His keenness to put Mr Putin at arm’s length is all the more conspicuous because Mr Tokayev is casting off another former patron: Nursultan Nazarbayev, who ruled Kazakhstan for 30 years before handing it to Mr Tokayev in 2019. The 82-year-old former strongman had conferred huge powers on himself, as well as immunity from prosecution and the title “Leader of the Nation”. But in January an insurrection allegedly backed by former members of his regime left 238 dead. The 69-year-old Mr Tokayev has since scrapped his predecessor’s powers, pursued some of his cronies for their outlandish wealth and passed reforms intended, he says, to bring about “a radical reset of the entire political system”.

A snap election due on November 20th is ostensibly part of that effort. Mr Tokayev called it after amending the constitution to extend presidential terms, from five years to seven, and impose a one-term limit on the office in future. Azamat Junisbai, a Kazakhstan-born social scientist at California’s Pitzer College, considers the election—18 months ahead of schedule—a defensive move against the still-powerful Nazarbayev elite. Yet if Mr Tokayev appears sincere in his bid to make a “new Kazakhstan”, the election recalls the old one.

No one doubts the president will win it with ease (if maybe not with the 97.7% vote-share his predecessor achieved in 2015). The only critic of Mr Tokayev who dared to try to run was disqualified on a technicality. The president’s five permitted opponents are nonentities. One, a 68-year-old member of the obscure Auyl (Village) party, is best—or solely—known for a video on social media which shows him karate-chopping a meat bone. Mr Tokayev did not attend a televised debate on November 11th. He sent a proxy, whom some of his opponents politely quizzed on the president’s plans for his next term. “There’s no point voting,” shrugged a man running a fairground stall in an Almaty park. Hardly anyone on the city’s streets could name one of Mr Tokayev’s opponents.

Still, the president, a former foreign minister and deputy UN secretary-general, does not seem unpopular. Despite its deep ties to Russia, Kazakhstan has suffered a fairly modest economic hit from the war; its economy has grown by 2.5% in the year to date. And if inflation is high, Kazakhs are somewhat used to that. Asked for their view of the president, several passers-by in Almaty praised his efforts to “de-oligopolise” the economy.

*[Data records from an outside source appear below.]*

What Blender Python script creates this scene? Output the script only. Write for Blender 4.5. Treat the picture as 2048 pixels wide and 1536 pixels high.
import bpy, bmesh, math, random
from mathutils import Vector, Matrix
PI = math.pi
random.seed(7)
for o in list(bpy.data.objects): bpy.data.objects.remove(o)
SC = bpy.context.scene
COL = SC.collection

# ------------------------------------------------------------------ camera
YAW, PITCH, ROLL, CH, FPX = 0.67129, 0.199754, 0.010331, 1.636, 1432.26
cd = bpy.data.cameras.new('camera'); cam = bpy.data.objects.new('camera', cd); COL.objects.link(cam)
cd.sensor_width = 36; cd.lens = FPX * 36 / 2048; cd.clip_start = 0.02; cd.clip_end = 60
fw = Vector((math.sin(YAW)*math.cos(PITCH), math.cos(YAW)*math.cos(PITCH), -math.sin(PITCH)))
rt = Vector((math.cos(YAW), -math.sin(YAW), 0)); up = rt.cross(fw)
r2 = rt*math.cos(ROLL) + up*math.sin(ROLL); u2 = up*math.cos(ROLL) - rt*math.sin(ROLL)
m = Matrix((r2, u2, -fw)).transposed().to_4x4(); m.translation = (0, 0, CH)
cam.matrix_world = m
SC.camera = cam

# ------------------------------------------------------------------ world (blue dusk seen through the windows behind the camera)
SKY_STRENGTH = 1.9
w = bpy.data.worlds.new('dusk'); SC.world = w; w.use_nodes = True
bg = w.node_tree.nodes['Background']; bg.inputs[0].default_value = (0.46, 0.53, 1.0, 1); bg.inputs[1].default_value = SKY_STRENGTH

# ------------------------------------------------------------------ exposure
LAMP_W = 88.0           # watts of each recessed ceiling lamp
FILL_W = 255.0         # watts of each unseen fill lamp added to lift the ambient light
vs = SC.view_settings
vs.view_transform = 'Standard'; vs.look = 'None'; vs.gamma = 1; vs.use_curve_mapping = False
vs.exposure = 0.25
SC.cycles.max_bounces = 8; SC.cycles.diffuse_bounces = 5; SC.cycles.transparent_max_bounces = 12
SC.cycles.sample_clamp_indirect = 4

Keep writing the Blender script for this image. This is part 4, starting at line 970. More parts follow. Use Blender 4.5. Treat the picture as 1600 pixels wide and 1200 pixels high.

The government has taken over several firms from relatives of Mr Nazarbayev; one of his nephews is in jail on graft charges. Though Mr Tokayev has issued an amnesty to most of the 1,600 people convicted or charged over the violence in January, it does not cover its alleged leaders.

They include Mr Nazarbayev’s former security chief, Karim Masimov, who will soon be tried for treason. Mr Tokayev has shown courage against his erstwhile patrons. But will he bring the strong institutions and accountability he promises? The election, an early test, is discouraging.